Su currículum arranca con unos inicios prometedores en el Castilla y el Parla, truncados por el número 10, de cuyo nombre ni se acuerda, de la selección de Canadá, un país inexistente en el fútbol, y encima en una Universiada, la competición más anodina que se pueda imaginar. Fue como una maldición de grisura. Su rodilla derecha se rompió en una entrada por detrás y con 26 años se hizo entrenador. Admiraba al Milan de Sacchi y fotocopiaba apuntes emocionado en la escuela de la federación italiana en Coverciano. El trabajo duro le llevó por el banquillo del Valladolid, del Osasuna, del Extremadura. Perseveró y por fin triunfó en Valencia, con dos ligas entre 2002 y 2004. Luego se fue al extranjero, algo que entonces era muy osado en España. Fue el primer entrenador español de la Premier. Un pionero, abrió un camino internacional a Torres y Xabi Alonso.

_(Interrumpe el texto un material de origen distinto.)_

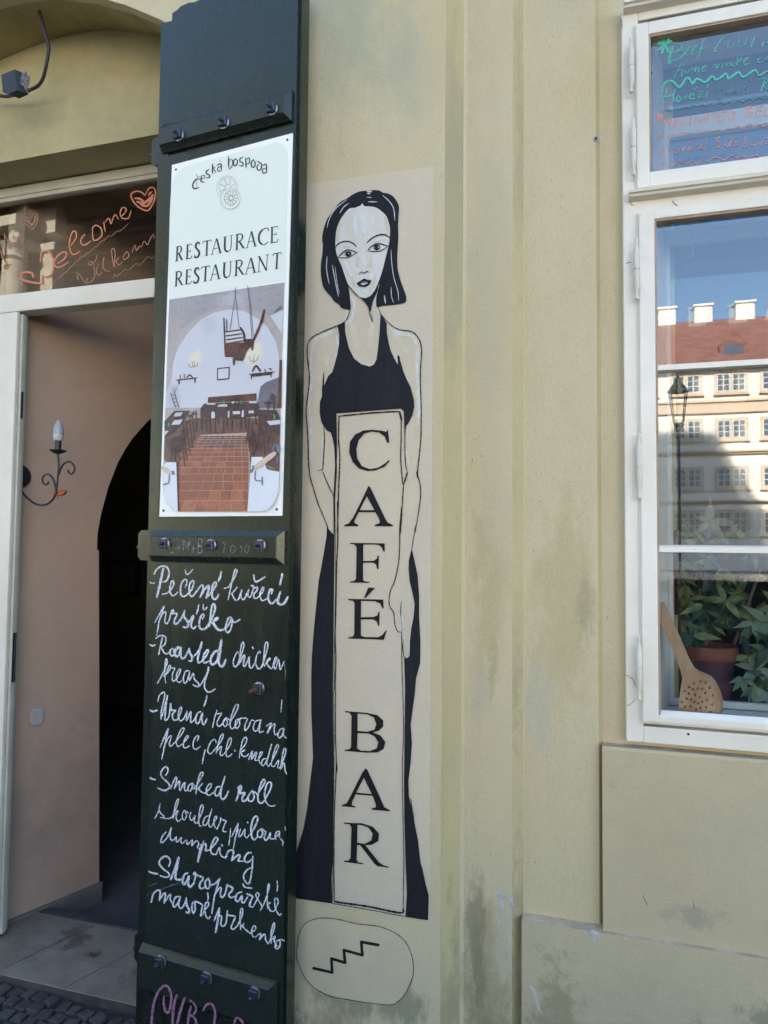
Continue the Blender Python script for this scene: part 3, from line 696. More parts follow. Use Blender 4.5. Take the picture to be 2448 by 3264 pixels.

En Inglaterra hizo su segunda casa. Su mujer y sus hijas nunca fueron a Nápoles. Benítez acabó formando parte de la peculiar estirpe de los entrenadores de hotel, quizá su forma más pura y también la más aburrida. Como Irureta o Bielsa, con un punto ermitaño y de anulación personal por el trabajo. Ha estado fuera once años. Los mismos que pasó su padre de botones hasta que se convirtió en director comercial de una cadena de hoteles. Benítez cree en el trabajo, el sacrificio, los números y los ascensos. Seguramente poco en las casualidades, pero lo cierto es que tras batir a Ancelotti en Estambul, el gran momento de su carrera, ahora le quita el puesto que siempre había soñado. Esperando que ahí salte esa nueva chispa, el salto al hiperespacio galáctico fruto de años de algoritmos. Los periodistas italianos dicen que parece soso, pero que es tan listo como Mourinho, o más. Quizá él mismo oculte una chispa que lucha por salir cuando se le sonrojan los mofletes.